* Aim of the task
Write out exactly the lines below that run from the one containing "Build this scene" through the one containing "COL = scene.collection", both included, with no other lines.

* Records for this exercise
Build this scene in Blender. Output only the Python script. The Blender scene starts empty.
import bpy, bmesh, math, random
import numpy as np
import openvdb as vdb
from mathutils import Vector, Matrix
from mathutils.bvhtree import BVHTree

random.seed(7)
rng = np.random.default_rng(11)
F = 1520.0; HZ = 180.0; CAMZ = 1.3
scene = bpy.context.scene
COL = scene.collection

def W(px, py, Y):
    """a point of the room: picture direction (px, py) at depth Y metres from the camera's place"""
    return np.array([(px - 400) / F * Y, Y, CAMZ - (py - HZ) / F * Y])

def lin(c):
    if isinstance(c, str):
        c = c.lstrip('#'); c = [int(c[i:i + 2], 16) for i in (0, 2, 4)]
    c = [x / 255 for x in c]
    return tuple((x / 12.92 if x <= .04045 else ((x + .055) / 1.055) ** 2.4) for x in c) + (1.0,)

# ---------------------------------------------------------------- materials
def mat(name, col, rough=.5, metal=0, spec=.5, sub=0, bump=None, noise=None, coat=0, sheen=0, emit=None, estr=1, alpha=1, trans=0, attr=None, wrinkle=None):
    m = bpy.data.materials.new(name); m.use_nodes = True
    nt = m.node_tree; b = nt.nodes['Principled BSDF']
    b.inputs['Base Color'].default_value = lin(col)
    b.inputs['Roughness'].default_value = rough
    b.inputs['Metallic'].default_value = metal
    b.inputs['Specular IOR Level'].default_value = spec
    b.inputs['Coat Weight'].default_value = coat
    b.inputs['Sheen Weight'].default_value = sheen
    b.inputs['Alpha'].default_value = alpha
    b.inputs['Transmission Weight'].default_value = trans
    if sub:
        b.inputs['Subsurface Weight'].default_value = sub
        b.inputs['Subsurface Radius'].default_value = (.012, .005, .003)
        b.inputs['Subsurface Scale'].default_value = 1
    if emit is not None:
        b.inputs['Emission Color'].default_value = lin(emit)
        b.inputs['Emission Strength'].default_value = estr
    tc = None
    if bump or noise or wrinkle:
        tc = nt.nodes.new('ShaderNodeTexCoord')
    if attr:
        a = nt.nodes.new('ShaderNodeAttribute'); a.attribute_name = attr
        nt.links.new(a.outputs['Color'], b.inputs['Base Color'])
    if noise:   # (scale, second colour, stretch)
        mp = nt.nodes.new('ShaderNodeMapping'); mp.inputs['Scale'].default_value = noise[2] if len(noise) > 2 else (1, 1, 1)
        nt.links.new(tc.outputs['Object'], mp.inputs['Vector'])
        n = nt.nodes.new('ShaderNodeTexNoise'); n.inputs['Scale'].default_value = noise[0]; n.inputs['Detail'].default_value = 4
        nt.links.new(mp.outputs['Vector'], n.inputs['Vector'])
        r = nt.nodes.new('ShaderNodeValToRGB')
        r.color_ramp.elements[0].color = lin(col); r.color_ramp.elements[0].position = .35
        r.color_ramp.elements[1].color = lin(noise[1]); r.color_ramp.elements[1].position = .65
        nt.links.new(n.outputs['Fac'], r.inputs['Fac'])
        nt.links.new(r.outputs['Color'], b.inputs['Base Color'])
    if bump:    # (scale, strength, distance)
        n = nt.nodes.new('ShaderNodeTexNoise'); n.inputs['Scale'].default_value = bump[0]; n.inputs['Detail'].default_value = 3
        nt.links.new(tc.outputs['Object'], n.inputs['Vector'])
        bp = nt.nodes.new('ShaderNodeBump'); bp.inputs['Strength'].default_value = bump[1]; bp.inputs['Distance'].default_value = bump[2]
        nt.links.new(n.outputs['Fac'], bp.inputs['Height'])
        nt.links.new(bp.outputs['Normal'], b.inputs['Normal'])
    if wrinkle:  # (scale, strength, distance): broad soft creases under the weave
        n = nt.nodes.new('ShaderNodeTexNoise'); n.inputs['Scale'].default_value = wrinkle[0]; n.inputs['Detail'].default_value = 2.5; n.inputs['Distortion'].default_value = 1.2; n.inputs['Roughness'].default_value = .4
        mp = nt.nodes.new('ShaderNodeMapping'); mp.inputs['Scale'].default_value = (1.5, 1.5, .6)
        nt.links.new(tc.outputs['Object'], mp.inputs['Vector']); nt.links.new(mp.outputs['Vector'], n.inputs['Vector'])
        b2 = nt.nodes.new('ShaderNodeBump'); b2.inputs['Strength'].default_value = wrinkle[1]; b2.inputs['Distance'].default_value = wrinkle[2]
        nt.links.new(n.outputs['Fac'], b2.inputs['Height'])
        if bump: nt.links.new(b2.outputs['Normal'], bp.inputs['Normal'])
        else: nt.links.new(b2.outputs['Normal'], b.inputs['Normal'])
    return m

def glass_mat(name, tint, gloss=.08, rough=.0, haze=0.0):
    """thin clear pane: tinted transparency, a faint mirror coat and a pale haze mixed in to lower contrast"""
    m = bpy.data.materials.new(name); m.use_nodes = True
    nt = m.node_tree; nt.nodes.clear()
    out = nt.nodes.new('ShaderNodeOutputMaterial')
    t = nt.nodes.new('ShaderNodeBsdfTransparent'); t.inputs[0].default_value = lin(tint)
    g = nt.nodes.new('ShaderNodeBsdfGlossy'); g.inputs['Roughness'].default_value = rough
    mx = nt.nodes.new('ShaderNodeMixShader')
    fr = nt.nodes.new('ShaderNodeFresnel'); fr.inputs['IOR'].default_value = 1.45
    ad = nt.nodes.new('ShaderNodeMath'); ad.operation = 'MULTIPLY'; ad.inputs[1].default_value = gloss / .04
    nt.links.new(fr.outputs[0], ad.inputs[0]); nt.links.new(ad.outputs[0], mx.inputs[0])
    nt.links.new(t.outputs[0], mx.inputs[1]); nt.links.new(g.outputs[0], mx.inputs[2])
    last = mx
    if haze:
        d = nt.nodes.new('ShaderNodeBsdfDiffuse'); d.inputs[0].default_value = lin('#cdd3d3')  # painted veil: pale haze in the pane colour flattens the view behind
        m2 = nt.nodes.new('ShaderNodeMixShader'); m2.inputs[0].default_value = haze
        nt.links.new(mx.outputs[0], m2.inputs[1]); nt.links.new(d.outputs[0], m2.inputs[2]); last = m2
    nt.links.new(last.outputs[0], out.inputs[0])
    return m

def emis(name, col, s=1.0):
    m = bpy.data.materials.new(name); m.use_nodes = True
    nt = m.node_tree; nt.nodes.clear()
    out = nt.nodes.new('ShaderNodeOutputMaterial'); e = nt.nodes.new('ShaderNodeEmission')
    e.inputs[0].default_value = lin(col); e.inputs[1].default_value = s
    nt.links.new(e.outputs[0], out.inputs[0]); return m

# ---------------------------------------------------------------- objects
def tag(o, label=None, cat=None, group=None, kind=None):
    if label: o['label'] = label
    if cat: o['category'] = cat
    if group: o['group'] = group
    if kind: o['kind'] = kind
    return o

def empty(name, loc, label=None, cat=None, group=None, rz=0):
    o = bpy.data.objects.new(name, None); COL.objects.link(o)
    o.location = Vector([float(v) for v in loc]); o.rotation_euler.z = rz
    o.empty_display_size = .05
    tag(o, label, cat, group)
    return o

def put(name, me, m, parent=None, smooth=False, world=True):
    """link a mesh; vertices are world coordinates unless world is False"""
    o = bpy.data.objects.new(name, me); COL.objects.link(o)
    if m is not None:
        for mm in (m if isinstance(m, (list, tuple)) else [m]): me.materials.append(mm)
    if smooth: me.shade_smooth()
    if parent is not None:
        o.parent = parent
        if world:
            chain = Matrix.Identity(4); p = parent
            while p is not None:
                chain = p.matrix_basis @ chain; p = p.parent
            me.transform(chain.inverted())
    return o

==

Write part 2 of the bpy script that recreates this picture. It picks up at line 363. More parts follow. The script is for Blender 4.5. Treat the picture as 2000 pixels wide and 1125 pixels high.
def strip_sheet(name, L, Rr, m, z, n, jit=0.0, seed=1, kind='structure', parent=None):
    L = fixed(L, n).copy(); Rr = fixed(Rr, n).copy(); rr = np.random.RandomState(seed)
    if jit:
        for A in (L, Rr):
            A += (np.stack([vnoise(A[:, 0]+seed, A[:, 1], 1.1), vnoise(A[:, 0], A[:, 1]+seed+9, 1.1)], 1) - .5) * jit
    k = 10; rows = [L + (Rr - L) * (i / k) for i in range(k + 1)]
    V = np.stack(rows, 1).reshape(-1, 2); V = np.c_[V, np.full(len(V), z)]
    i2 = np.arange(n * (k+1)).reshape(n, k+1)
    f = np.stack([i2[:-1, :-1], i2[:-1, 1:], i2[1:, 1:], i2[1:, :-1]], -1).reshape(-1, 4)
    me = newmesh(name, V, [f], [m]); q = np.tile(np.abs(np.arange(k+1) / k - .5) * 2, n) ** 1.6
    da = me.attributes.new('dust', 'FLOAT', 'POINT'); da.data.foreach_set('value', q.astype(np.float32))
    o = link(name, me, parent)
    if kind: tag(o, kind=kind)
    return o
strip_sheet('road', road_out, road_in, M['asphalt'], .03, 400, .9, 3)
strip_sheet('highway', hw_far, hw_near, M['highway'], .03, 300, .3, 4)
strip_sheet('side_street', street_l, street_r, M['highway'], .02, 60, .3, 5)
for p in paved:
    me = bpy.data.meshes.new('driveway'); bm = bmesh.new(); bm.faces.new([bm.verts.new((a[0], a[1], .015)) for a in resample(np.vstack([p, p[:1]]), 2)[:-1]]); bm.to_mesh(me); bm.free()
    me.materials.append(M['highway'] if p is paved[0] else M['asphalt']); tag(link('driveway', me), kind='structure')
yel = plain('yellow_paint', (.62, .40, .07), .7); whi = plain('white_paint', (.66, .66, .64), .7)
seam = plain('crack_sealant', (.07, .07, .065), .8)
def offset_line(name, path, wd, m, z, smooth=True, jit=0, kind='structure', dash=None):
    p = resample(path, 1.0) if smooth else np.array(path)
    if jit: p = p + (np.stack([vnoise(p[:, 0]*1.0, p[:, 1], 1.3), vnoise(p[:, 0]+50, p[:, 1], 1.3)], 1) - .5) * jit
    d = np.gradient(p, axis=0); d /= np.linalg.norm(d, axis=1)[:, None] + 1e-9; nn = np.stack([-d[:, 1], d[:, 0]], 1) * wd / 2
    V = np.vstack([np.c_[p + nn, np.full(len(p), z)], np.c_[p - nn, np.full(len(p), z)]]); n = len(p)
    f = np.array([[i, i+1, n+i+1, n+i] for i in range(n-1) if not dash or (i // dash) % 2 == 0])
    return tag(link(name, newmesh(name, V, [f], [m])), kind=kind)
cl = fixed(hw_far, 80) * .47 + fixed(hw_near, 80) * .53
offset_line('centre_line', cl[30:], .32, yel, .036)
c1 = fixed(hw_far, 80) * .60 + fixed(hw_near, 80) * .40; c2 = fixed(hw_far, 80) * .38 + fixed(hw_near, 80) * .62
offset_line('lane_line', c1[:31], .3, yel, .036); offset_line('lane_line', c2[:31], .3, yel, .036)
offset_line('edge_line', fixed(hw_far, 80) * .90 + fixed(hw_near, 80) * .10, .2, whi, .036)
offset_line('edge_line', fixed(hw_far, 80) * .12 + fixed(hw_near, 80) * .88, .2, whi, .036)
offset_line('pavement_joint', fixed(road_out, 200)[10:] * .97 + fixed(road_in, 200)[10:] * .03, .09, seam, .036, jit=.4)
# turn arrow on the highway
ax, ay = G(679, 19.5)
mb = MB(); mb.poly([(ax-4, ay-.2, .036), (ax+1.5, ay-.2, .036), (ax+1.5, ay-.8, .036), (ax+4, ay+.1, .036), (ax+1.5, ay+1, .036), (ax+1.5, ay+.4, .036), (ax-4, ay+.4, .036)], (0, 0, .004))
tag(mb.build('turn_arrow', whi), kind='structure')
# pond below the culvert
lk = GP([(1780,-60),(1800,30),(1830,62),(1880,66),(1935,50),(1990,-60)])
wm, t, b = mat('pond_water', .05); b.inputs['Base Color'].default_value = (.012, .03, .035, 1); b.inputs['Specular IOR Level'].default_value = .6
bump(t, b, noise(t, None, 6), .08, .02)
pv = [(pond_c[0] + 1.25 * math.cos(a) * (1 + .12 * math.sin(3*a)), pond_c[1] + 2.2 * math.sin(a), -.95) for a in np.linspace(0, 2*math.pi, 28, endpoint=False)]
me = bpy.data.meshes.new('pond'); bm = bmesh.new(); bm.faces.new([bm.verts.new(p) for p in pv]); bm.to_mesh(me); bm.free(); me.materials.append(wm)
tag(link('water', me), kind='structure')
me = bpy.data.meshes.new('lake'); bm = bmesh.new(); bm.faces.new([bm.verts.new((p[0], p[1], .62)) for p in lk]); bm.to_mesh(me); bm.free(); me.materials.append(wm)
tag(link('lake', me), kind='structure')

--

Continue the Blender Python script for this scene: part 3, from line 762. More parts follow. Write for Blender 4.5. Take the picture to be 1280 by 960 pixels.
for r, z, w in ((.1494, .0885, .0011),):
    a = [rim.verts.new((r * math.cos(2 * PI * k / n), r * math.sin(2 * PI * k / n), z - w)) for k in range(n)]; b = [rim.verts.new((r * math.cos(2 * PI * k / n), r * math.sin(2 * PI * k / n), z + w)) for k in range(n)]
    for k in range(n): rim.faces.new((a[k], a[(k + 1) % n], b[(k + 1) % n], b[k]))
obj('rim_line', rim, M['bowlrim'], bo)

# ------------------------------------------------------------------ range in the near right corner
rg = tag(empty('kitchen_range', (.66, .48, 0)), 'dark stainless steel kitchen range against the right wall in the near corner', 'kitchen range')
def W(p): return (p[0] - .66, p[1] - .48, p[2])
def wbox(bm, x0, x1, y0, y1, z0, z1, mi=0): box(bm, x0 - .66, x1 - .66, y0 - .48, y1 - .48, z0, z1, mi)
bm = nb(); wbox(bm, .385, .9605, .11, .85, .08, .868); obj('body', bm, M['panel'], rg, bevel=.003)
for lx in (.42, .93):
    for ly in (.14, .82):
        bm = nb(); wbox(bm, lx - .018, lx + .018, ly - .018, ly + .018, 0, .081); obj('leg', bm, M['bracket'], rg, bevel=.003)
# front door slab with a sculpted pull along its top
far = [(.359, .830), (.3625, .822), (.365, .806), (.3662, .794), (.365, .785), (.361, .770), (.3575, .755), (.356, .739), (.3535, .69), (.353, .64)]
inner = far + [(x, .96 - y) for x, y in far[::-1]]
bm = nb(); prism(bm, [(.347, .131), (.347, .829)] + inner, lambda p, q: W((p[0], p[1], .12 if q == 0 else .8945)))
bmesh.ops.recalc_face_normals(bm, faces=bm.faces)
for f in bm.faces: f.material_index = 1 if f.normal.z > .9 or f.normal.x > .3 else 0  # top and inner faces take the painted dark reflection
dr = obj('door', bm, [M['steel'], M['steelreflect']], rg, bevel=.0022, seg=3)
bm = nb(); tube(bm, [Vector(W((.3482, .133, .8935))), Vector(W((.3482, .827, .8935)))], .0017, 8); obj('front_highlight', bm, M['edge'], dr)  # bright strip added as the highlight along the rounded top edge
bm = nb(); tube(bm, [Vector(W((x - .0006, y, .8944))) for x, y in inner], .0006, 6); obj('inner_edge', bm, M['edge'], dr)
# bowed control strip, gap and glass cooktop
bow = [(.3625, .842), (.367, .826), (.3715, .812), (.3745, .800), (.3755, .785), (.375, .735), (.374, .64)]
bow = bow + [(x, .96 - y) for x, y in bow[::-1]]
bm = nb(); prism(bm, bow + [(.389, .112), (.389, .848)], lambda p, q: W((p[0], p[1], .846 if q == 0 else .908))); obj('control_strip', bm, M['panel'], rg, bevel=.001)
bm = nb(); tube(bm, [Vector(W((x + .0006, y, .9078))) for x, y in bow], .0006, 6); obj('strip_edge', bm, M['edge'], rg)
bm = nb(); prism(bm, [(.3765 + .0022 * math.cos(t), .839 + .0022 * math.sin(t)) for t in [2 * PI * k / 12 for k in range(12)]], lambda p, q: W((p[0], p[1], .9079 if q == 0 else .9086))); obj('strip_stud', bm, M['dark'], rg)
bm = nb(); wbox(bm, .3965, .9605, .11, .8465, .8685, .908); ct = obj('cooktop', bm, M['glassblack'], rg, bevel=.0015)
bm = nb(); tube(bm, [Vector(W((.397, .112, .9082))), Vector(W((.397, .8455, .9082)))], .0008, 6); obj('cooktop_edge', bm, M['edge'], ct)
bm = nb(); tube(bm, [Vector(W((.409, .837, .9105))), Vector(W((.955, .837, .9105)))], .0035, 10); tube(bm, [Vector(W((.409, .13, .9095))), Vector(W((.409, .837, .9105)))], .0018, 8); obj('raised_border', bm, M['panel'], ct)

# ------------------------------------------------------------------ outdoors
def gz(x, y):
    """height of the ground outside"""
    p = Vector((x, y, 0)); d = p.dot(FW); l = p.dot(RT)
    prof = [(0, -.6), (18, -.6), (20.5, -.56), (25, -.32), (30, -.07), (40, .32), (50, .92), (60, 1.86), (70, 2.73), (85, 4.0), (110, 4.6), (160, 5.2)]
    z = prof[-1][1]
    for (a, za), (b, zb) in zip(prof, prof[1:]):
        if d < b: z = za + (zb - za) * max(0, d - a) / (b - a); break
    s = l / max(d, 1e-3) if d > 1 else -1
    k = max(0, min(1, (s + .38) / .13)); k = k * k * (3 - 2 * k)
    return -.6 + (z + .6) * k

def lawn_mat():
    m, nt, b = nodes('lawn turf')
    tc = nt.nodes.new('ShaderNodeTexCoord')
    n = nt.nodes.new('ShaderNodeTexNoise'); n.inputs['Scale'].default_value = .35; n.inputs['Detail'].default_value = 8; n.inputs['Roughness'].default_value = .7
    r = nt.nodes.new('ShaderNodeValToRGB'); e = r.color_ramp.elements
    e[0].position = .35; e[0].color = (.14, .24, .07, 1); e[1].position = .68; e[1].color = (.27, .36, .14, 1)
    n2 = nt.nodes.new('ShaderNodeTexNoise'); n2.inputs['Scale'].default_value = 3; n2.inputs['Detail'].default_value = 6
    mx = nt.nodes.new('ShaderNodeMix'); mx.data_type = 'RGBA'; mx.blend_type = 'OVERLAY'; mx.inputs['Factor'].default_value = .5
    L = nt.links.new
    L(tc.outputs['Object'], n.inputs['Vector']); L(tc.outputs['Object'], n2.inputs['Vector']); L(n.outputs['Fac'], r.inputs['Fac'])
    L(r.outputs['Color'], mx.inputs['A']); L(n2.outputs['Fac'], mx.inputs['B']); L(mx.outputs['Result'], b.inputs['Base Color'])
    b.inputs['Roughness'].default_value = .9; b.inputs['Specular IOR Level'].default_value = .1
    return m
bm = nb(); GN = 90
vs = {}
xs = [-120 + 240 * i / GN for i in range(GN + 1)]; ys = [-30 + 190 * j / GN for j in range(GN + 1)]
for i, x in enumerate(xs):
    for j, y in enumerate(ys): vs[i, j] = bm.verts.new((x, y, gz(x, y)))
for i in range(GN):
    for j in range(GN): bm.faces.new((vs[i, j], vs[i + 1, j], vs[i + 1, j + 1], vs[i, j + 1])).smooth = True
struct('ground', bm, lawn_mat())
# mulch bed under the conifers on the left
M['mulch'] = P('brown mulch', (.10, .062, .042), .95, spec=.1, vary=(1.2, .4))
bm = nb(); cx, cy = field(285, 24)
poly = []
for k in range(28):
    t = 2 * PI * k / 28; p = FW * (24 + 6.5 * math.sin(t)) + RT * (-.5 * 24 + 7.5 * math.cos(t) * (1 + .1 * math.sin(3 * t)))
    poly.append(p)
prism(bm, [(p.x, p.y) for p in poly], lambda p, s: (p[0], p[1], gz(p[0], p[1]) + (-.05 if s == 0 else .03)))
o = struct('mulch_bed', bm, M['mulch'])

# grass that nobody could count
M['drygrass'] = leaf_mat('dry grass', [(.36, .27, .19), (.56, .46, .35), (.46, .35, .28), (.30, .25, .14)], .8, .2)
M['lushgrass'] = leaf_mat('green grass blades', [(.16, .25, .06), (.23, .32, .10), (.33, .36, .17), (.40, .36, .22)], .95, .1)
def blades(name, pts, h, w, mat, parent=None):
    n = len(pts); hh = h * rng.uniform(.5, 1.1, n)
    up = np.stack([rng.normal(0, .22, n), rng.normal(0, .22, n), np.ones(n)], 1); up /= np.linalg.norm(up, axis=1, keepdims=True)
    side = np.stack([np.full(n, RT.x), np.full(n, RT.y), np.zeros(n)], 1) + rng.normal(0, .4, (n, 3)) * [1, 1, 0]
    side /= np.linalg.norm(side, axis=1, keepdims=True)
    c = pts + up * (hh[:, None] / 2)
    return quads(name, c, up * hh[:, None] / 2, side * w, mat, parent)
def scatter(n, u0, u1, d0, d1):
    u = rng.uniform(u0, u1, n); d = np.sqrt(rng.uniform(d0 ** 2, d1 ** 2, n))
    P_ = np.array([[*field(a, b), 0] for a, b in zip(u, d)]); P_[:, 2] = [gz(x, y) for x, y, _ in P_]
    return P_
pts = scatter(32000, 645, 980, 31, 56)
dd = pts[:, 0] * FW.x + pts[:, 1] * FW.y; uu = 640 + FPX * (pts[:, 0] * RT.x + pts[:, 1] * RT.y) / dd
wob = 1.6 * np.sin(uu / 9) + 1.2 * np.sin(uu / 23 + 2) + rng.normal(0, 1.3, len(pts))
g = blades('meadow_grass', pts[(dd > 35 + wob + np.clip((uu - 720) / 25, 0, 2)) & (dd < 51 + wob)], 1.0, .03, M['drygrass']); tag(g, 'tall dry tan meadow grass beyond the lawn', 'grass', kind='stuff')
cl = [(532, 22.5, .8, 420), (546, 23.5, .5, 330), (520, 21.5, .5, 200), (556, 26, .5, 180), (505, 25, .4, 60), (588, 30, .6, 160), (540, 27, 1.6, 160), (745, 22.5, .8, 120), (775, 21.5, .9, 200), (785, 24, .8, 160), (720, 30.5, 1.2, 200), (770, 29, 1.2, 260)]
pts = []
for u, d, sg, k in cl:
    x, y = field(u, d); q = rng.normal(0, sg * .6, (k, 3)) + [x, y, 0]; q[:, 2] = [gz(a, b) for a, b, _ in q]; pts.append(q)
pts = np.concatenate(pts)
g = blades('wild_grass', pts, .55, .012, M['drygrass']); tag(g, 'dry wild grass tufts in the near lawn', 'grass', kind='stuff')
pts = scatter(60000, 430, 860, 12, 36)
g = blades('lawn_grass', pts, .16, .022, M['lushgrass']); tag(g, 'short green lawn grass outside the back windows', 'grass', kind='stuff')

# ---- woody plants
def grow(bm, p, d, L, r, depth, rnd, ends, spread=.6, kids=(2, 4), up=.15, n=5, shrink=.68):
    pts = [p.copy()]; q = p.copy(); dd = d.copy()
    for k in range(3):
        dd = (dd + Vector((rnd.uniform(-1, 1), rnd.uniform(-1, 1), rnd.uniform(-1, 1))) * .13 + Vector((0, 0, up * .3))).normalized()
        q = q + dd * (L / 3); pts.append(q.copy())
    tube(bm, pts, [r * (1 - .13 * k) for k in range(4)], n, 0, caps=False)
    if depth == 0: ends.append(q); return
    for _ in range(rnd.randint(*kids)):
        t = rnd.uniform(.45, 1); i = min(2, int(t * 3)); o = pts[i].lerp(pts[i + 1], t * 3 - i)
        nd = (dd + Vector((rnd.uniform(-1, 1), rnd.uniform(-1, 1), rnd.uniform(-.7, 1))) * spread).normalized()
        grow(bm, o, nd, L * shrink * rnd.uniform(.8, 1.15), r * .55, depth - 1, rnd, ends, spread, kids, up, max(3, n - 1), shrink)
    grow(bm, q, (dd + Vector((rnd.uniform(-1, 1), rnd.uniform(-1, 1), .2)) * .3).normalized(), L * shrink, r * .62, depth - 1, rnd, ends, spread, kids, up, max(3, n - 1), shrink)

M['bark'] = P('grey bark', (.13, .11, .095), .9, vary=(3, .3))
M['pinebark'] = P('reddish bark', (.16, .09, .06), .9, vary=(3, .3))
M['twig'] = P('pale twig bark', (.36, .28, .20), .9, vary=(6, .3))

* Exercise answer
Build this scene in Blender. Output only the Python script. The Blender scene starts empty.
import bpy, bmesh, math, random
import numpy as np
import openvdb as vdb
from mathutils import Vector, Matrix
from mathutils.bvhtree import BVHTree

random.seed(7)
rng = np.random.default_rng(11)
F = 1520.0; HZ = 180.0; CAMZ = 1.3
scene = bpy.context.scene
COL = scene.collection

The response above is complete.